Wilson

By Daniel Clowes
80 pages, color
Published by Drawn & Quarterly

It was in 2004 that Daniel Clowes released the last (and at this point, presumably final) issue of Eightball, and with his work in the past decade on movies like Ghost World and Art-School Confidential it was a reasonable assumption that Clowes might have been giving up on the comics art form entirely. With Wilson, though, Clowes makes a full-fledged return to the comics format, in his first original graphic novel. And perhaps because he’s been gone a while, Wilson seems designed to try and see how far it can get under the reader’s skin.

Wilson is told as a series of one-page, old-school Sunday comics broadsheets. It initially starts as a series of one-off stories, establishing the character of Wilson and his general misanthropic, sociopathic nature. With those first twelve strips, each story is angling towards a specific punch line, that rim shot sound as Wilson lays out a withering final jab at the current subject of his ire. We start seeing this on the very first page, with Wilson being upbeat and cheerful for what we will later is clearly a struggle at best. As he shoots down the random stranger that he stopped to talk to, though, Wilson’s nature is revealed: a person who interacts with other people solely to use as sounding boards, no more respect for them than with any inanimate object. If they talk too much, he cuts them down. If they’re busy, he ignores their complaints and barges in. But at the same time, Clowes is trying to position Wilson as an over the top, "I wish I’d said that," mouthpiece for the reader. All of the frustration and annoyance that anyone has ever faced in regards to stupid people is here on the page; the difference is that Clowes heaps it on over and over again, time and time again. At first it’s amusing, then you start to realize that Wilson as a person has nothing else to offer anyone.

And then, as the book progresses, a larger story begins to flow from one page to the next, and in doing so there becomes a slight shift in the story. Instead of random strangers that Wilson cuts down, we start seeing him have to deal with family, and Wilson becomes a much more interesting book. Meeting up not only with his dying father but also his ex-wife and a daughter that she’d given up for adoption after they separated, Wilson’s lack of social niceties and understanding becomes less of a setup for jokes and more of a widening flaw that is cracking and pushing through his foundation. For the first time in decades he’s offered, for a split second, something that would approach normality. But even as he tries to make things "right" in his head, the huge disconnect between the way the world works and how Wilson’s mind works grows. This is someone where it makes you start to wonder how he’s managed to function in modern society for as long as he has. There’s something not wired quite right in Wilson’s head, but at no time does Clowes use this to try and dreg up pity from his readers. Instead it feels like the reaction he’s going for is a strange mixture of scorn and schadenfreude. Wilson’s net of pot shots is cast far and wide, with Clowes knowing that some are going to hit home with readers, while others will target those that readers dislike. It’s a strange but effective technique; try to at least briefly offend everyone at some point, and you’ll hit friends and enemies alike.

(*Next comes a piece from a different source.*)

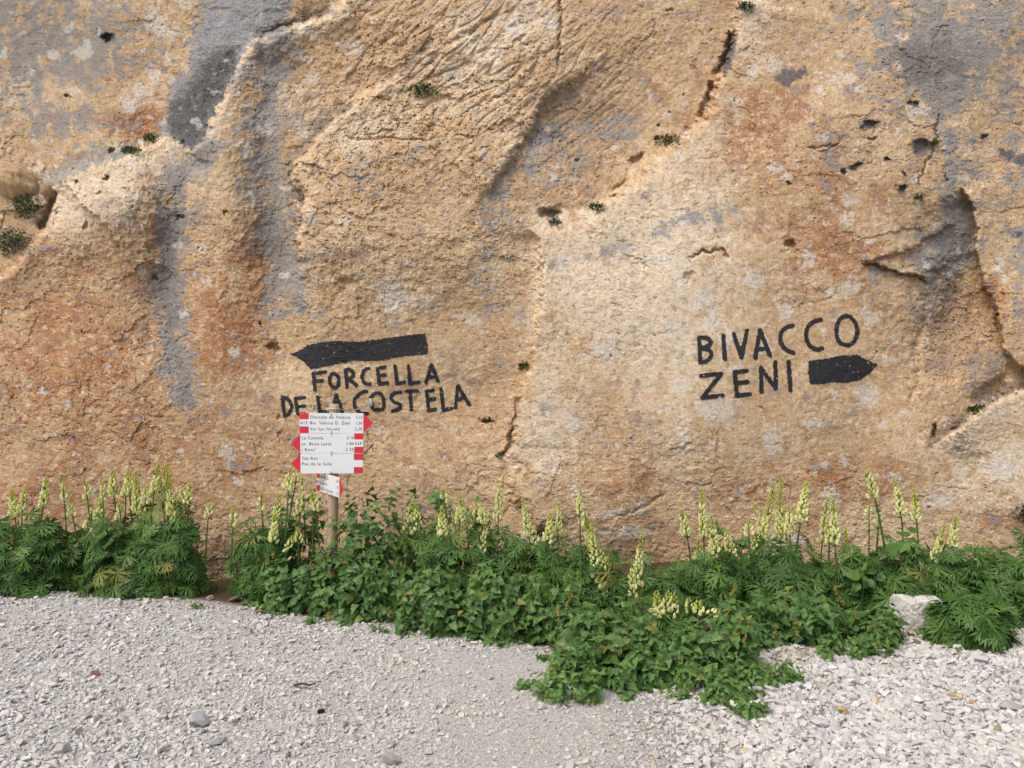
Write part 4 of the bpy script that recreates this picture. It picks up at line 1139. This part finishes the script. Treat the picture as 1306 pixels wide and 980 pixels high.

Clowes is casting the artistic net wide as well, drawing the book in a variety of styles; some in a more realistic manner that past Clowes readers are used to in books like David Boring and Ghost World, others are much more cartoonish, or drenched in a two-color palette. There’s no specific pattern to the shifts in style; sometimes a more simple approach is used to illustrate a lighter piece, other times it’s one of the darker moments in the book. It seems at times simply there to try and break up any fear of a visual monotony—something I don’t think that Clowes needed to worry about—although it is amusing to see the characters drawn Little Lotta style while talking about rather dark moment’s in the book’s saga.

Wilson seems to delight in making its titular character unlikable, but personally I found it all the more absorbing as it went along. Wilson wouldn’t be an easy person to be around in real life, but this arm’s length distance away courtesy Clowes makes him worth gaping at. I suspect the real litmus test for the reader, though, is how much or little of Wilson they later recognize in themselves. I suspect that if anyone says that none of Wilson is part of them, the reality is that they’re actually the closest to the main character. It’s a fun ride through a twisted man’s life, and it reminded me how much I’ve missed Clowes’s comics in general. Hopefully this is the start of a regular return to the printed page for Clowes.